Perth Tolle was born in Beijing and moved to the United States at age 9. After college, she lived in Hong Kong for a year and travelled significantly in China. She found a stark disparity between what she’d seen as a child and her current situation.
“I saw the difference that freedom made,” she said. “Not only in my own life, but also on the markets in the United States and China.”
Afterward, she joined Fidelity Investments as a financial planner, working at branches in California and Texas. Tolle often had non-native clients, including some from Russia who were adamant that their investments not go toward their home country.
“People had a global outlook” that was very intuitive, given their experiences, she said. “They knew what they wanted and didn’t want.”
Most emerging-market indices are indiscriminate when it comes to non-financial factors like repressive governments. In fact, a market-weighted approach will heavily tilt toward Chinese stocks—China accounts for almost 32% of the MSCI Emerging Markets Index. Tolle’s ambition was to build an index that favored countries with higher personal, economic and democratic freedoms. Thus the Life + Liberty Indexes and the Life + Liberty Freedom 100 Emerging Markets Index were born.
“My investments are a form of expression of my values. I created this for people who have similar values of freedom to have a product that reflects what they want to put their investments toward,” she said. “Our premise is that freer countries grow more sustainably, recover faster from drawdowns, and use their human and economic capital more efficiently. You see that over and over in history.”
The challenge was how to quantify things like the health of a country’s free press, dedication to an independent judiciary or property rights. Tolle builds off a base created by the Fraser Institute’s Human Freedom Index, which scores every country across 79 categories. Of the 26 emerging-market countries, 10 make it onto Tolle’s index, with heavy tilts toward Taiwan, South Korea and Poland.

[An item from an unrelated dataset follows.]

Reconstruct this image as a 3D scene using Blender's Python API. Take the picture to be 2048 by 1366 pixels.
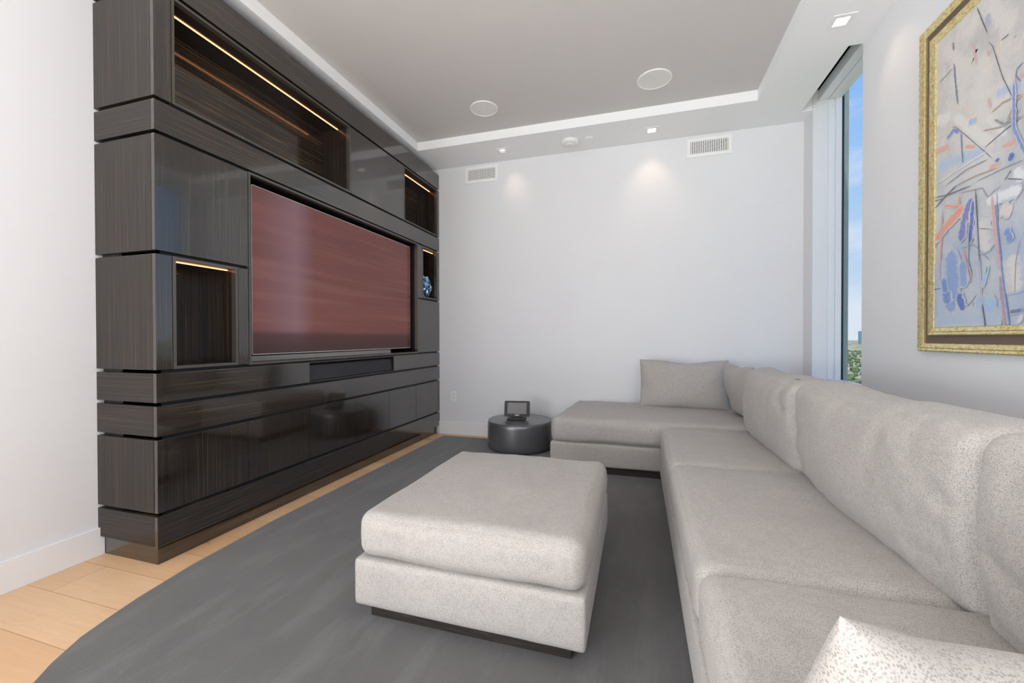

She approached Wes Gray and his team at Alpha Architect and convinced them their ETF platform could be white labelled, and they helped her launch the Freedom 100 Emerging Markets ETF. Tolle’s chief focus now is evangelizing for the fund—but there are future ideas on the whiteboard.
To be sure, excluding China means potentially losing some gains—at least until recently. Long term, Tolle bets exposure to countries that allow greater freedoms will lead to stronger economies and returns. Consider the current protests in Hong Kong putting pressure on China’s leaders. Tolle’s hope is the government will reconsider its policies and reap the economic benefits that come with human freedom.
“If they just let their people be free, imagine the growth you’d see in their country,” she said.